If a significant number of airplanes of a certain make and model has been flying flawlessly for 50 years, that proves just that.

They all might fail and crash during year 51 ± some standard deviation. We don’t know when that will happen until it starts happening.

E.g., that’s why for your backups, you should not use the same brand and model of drives. They all might fail at once.

Last Edited by Dimme at 10 Jun 13:00
ESME, ESMS

Dimme wrote:

E.g., that’s why for your backups, you should not use the same brand and model of drives. They all might fail at once.

Which happened to the e-mail system at Gothenburg university last year. (It’s much more to the story, of course.)

ESKC (Uppsala/Sundbro), Sweden

New wings and wing fittings are not impossible to produce. Maintain your stuff, keep it nice, and then it won’t become so degraded that you or a subsequent owner won’t want to maintain it further.
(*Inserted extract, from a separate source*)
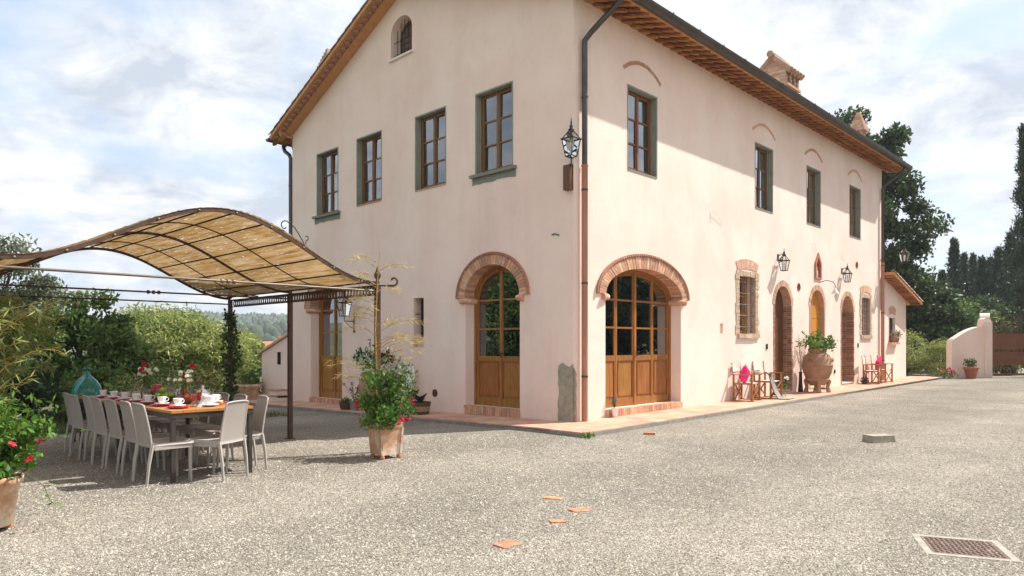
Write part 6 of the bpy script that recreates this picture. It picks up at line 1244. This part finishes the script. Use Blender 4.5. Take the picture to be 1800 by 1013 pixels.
for i,(X,D,h,r,mm) in enumerate([(18.2,29.4,1.6,.8,'leaf_light'),(19.6,30.2,1.3,.75,'leaf_bamboo'),(17.4,30.6,1.9,.9,'leaf_light'),(20.9,29.6,.9,.5,'leaf_mid')]):
    tree('wild_shrub',['yellow green wild shrub right beside the annex','low yellowish shrub left of the wing wall','tall light shrub close behind the annex','small green bush at the foot of the wing wall'][i],'shrub',tp(X,D),h,[(0,0,h*.5,r,r,h*.48)],30,180,.11,mm,seed=60+i,r0=.04,cr=r*.45,asp=.3,group='shrubs between annex and wing wall',trunk_top=.6)
p=at(16.95,27.2); t=thing('rose_bush','low rose bush with bright pink blooms at the end of the pavement','bush',(p[0],p[1],.1)); leaves('foliage','leaf_mid',t,clump_pts([(0,0,.2),(.2,-.2,.18),(-.2,.15,.25)],.2,70,np.random.default_rng(1)),.09,.5,2); MB().tube([(0,0,0),(0,0,.25)],.012,5).build('stem','twig',t)
for k,(dx,dy,z) in enumerate([(.12,-.12,.36),(.28,-.22,.30),(-.1,.1,.34)]): leaves('bloom','petal_pink',t,clump_pts([(dx,dy,z)],.07,60,np.random.default_rng(k),.9,.3),.05,.8,k)
# trees across the drive, seen in the window glass
for i,(x,y,h,r) in enumerate([(16.5,-13.5,8.5,3.0),(21.5,-15,9,3.4),(26.5,-16.5,9,3.4),(31.5,-16,8.5,3.4)]):
    tree('roadside_tree',['nearest tree across the drive, mirrored in the wide door','second tree across the drive, mirrored in the wide door','third tree across the drive, mirrored in the wide door','farthest tree across the drive, mirrored in the wide door'][i],'tree',(x,y,gz(x,y)-.05),h,[(0,0,h*.52,r,r,h*.46)],64,260,.34,'leaf_dark',seed=80+i,r0=.25,cr=r*.42,group='trees across the drive')
for i,(x,y,h,r) in enumerate([(-9.8,10.2,5.5,2.2),(-13.5,13.5,7,3.0)]):
    tree('garden_tree',['leafy tree left of the view, mirrored in the gable door','taller tree further left, mirrored in the gable door'][i],'tree',(x,y,terr_h(x,y)),h,[(0,0,h*.5,r,r,h*.45)],50,200,.24,'leaf_mid',seed=90+i,r0=.2,cr=r*.42,group='trees left of the pergola')
# ------------------------------------------------------------------ far village and hills
def far_house(X,D,zb,w_,d_,h,rh,rot,label,wm,rm):
    p=at(X,D); t=thing('village_house',label,'house',(p[0],p[1],zb),rot,'houses in the valley'); MB().bb(-w_/2,w_/2,-d_/2,d_/2,-3,h).build('wall',wm,t)
    m=MB(); e=.5; m.add([(-w_/2-e,-d_/2-e,h-.1),(w_/2+e,-d_/2-e,h-.1),(w_/2+e,d_/2+e,h-.1),(-w_/2-e,d_/2+e,h-.1),(-w_/2-e,0,h+rh),(w_/2+e,0,h+rh)],[(0,3,2,1),(0,1,5,4),(2,3,4,5),(1,2,5),(3,0,4)]); o=m.build('roof',rm,t); MB().bb(w_*.2,w_*.2+.6,-.8,-.2,h,h+rh+.7).build('chimney','brick',o)
    for k in range(3): x=-w_*.3+k*w_*.3; MB().bb(x-.4,x+.4,-d_/2-.03,-d_/2+.02,h-2.0,h-.7).build('window','dark_hole',t)
far_house(-33.5,95,-4.1,8.0,7,4.4,1.5,R_(-40),'village house with a bright orange tiled roof in the valley','plaster','orange_roof')
far_house(-33.4,84,-4.6,8,6,4.3,1.1,R_(-62),'white village house with a dull tiled roof below the orange one','white_paint','rooftile')
far_house(-37.5,88,-4.6,6,6,3.9,1.0,R_(-40),'small village house with a brown roof at the left of the village','plaster','rooftile')
far_house(-226,650,18.5,6,6,6,2,R_(-40),'pink house on the crest of the far wooded hill','plaster','orange_roof')
# wood on the far hill: one mass of small crowns
rng=np.random.default_rng(99); n=5200; D=300+520*rng.random(n)**.8; X=-D*(.22+.33*rng.random(n)); keep=((D>540)|(rng.random(n)<.13)); D=D[keep];X=X[keep]; n=len(D)
px=CAM[0]+D*.71592+X*.69818; py=CAM[1]+D*.69818-X*.71592; pzv=np.array([terr_h(a,b) for a,b in zip(px,py)]); hh=5+6*rng.random(n); ww=2.0+2.2*rng.random(n); con=rng.random(n)<.15; ww[con]*=.5; hh[con]*=1.25
k=7; ring=np.array([[math.cos(i*6.283/k),math.sin(i*6.283/k)] for i in range(k)]); lev=[(.7,.08),(1.,.33),(.95,.64),(.6,.9)]
V=np.empty((n,4*k+1,3))
for li,(rr,zz) in enumerate(lev):
    j=1+.35*(rng.random((n,k))-.5); V[:,li*k:(li+1)*k,0]=px[:,None]+ring[None,:,0]*rr*ww[:,None]*j; V[:,li*k:(li+1)*k,1]=py[:,None]+ring[None,:,1]*rr*ww[:,None]*j; V[:,li*k:(li+1)*k,2]=pzv[:,None]+zz*hh[:,None]*(1+.2*(rng.random((n,k))-.5))-.5
V[:,-1,0]=px;V[:,-1,1]=py;V[:,-1,2]=pzv+hh
f=[]
for li in range(3):
    for i in range(k): a=li*k+i;b=li*k+(i+1)%k; f+=[(a,b,b+k),(a,b+k,a+k)]
f+=[(3*k+i,3*k+(i+1)%k,4*k) for i in range(k)]; f=np.array(f)
F=(np.arange(n)[:,None,None]*(4*k+1)+f[None]).reshape(-1,3); mat('far_leaf',(.075,.105,.055),(.05,.075,.04),scale=.15,rough=1,irand=.45)
tag(link('hill_wood',mesh_np('wood',V,F),'far_leaf'),'far wooded hillside of small dark green trees','wood',kind='stuff')
# ------------------------------------------------------------------ air
m=MB(); m.bb(-5300,5300,-5300,5300,-7,48); hz=m.build('haze',None); hm=bpy.data.materials.new('haze'); hm.use_nodes=True; t=hm.node_tree; t.nodes.clear(); o=t.nodes.new('ShaderNodeOutputMaterial'); v=t.nodes.new('ShaderNodeVolumePrincipled'); v.inputs['Color'].default_value=(.86,.91,1,1); v.inputs['Density'].default_value=.0005; v.inputs['Anisotropy'].default_value=.2; t.links.new(v.outputs[0],o.inputs['Volume']); hz.data.materials.append(hm); tag(hz,'thin pale haze filling the valley air','haze',kind='stuff')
I think with PA28s and other types that are primarily used for flying schools (talking UK here, I don’t know about elsewhere) it’s going to accelerate the problem as schools tend to do the bare minimum to scrape through annuals. My previous school leased aircraft from a place which is pretty notorious for dodgy Mx, and much of the fleet were aircraft that have been assembled from scrap. One of the PA28s I flew was so badly out of rig that you couldn’t trim it to fly straight. Another had a misrigged nose wheel that encouraged runway excursions on landing, and another one flew straight and well but the altimeter sub scale was broken (you had to set the qnh on the second altimeter then match the two up) and the stabiliator control had a “klunk” half way through its travel.
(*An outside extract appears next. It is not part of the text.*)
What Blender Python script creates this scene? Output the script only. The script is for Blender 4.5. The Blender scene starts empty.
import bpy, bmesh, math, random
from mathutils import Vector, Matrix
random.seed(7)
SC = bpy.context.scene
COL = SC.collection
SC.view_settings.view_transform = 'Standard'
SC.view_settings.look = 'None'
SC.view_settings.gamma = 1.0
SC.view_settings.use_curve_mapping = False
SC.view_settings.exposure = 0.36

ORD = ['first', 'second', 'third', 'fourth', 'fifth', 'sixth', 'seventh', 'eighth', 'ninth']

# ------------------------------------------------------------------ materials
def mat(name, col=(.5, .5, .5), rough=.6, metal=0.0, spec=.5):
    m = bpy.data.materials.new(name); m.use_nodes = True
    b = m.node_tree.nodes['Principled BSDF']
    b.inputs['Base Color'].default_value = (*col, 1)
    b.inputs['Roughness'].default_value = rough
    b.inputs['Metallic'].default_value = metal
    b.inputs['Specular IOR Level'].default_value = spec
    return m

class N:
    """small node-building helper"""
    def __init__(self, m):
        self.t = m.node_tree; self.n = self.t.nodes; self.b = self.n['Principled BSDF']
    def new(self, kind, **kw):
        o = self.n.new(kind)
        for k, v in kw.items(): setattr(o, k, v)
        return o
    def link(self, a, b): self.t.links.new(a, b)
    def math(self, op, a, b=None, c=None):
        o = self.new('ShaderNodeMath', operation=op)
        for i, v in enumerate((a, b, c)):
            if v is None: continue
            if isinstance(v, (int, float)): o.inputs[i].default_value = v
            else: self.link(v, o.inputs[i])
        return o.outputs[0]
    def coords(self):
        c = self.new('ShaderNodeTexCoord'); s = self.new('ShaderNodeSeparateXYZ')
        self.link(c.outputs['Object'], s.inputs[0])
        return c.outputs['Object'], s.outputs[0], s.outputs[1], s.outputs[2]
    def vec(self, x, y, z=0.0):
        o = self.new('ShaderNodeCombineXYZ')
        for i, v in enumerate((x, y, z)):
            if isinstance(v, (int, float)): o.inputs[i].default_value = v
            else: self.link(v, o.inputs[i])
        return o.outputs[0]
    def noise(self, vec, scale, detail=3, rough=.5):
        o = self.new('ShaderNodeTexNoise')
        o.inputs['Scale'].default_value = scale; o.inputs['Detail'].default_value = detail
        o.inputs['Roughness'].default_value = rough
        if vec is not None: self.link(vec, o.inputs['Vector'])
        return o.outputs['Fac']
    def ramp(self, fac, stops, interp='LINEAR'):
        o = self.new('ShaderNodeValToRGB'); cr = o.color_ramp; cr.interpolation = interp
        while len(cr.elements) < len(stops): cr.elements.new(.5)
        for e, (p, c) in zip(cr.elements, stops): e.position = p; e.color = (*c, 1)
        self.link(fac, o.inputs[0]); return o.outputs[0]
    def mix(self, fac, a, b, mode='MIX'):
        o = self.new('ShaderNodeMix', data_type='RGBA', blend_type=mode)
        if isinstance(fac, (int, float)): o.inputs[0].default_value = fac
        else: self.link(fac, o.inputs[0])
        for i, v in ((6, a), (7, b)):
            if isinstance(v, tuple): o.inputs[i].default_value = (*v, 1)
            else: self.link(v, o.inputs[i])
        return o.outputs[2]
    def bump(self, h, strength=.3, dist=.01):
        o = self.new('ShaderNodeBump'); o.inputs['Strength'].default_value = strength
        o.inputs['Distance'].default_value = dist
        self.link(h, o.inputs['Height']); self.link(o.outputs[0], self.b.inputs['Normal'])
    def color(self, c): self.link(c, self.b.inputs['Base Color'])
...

It’s good news for owners of nice PA28s though as the prices are only going up for good examples.

United Kingdom

The last 20 or so years has been an amazing time for people buying used light aircraft, lots of supply, prices often decreasing in real terms. However its right that fleets/schools etc have been using up the inventory and making money (or at least surviving) in doing so, that’s how markets work, and as a result the ‘golden age’ of availability and price for individual buyers may not last forever. I think people like our fellow board participants buying up nice examples of good and popular types for their own relatively low utilization service are probably smart to do so.